É um desafio na agenda de inclusão, apta a suplantar passivos históricos e a transformar estruturas sociais injustas.
O que também se espera é a democratização da informação com completa desvinculação de interesses partidários, com respeito à livre iniciativa, às identidades culturais e à participação ativa da sociedade na fiscalização da TV Pública. Superar, enfim, a hegemonia de produções de conteúdo e de transmissão.
Sendo assim, deve ser mirada na EBC a criação não de uma TV de Governo, e sim um instrumento da coletividade e do Estado brasileiro. Não se presta a TV Pública a amplificar a voz deste ou daquele governante. Cabe, isto sim, à TV Pública, respeitando os instrumentais já existentes, contribuir para a materialização dos ideais do Estado Democrático de Direito.
Ainda mais: é fundamental a distância entre as fontes de financiamento e a produção, que deve ser estimulada pela emissora em todo o País.

Veja-se o exemplo da BBC, a rede de televisão pública da Inglaterra, que é financiada diretamente pelos cidadãos, além da destinação de repasse governamental e da venda de espaços na grade.
Para além da autonomia financeira, a BBC tem um canal direto de comunicação com os telespectadores e autonomia de conteúdo. Durante a guerra das Malvinas, entre Inglaterra e Argentina, Margareth Thatcher lançou mão de todo seu poderio para censurar a cobertura que a rede fazia sobre o conflito. O esforço foi em vão graças à resistência dos dirigentes da BBC, com o respaldo da opinião pública.
Episódio semelhante se passou com a entrada da Inglaterra na Guerra do Iraque, mantendo-se a BBC distante dos interesses do então primeiro-ministro Tony Blair.
Espera-se da EBC a consciência social imposta aos instrumentos republicanos.

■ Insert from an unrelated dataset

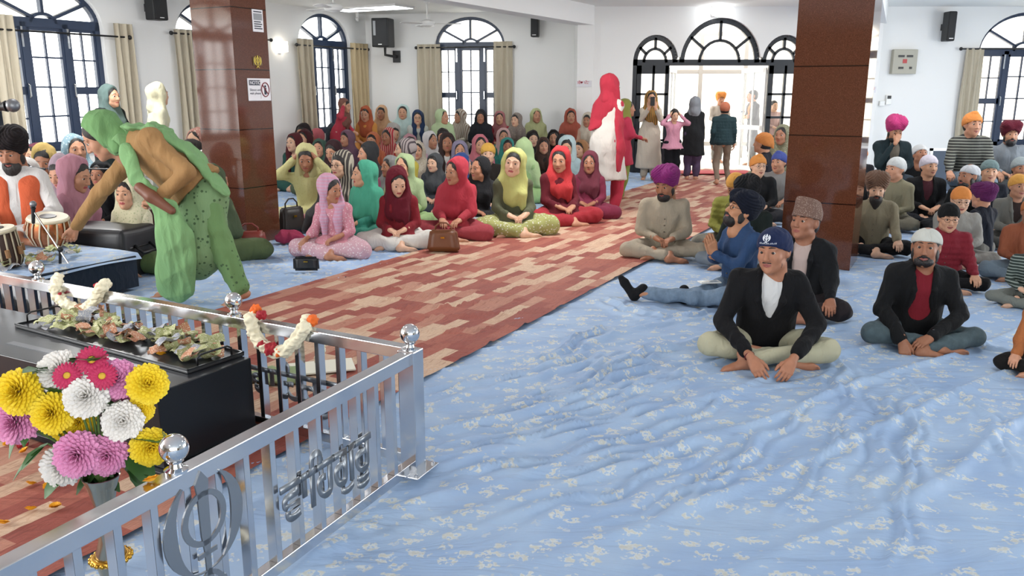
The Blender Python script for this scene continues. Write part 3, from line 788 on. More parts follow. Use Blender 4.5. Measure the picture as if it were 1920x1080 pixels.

De tal missão não pode furtar-se a própria sociedade e o Congresso Nacional, bem como o Conselho Curador, cujos deveres fiscalizatórios exigem eficaz atuação.
Deve o Conselho Curador surgir e atuar desinstalado do costumeiro caráter meramente homologatório que assumem colegiados dessa natureza tomados pelo conformismo. Tem, por certo, o dever (e o direito) de ver (e fazer) o discurso transformado em práxis.

O Brasil vai vencer esse desafio? O futuro, em breve, dará essa resposta.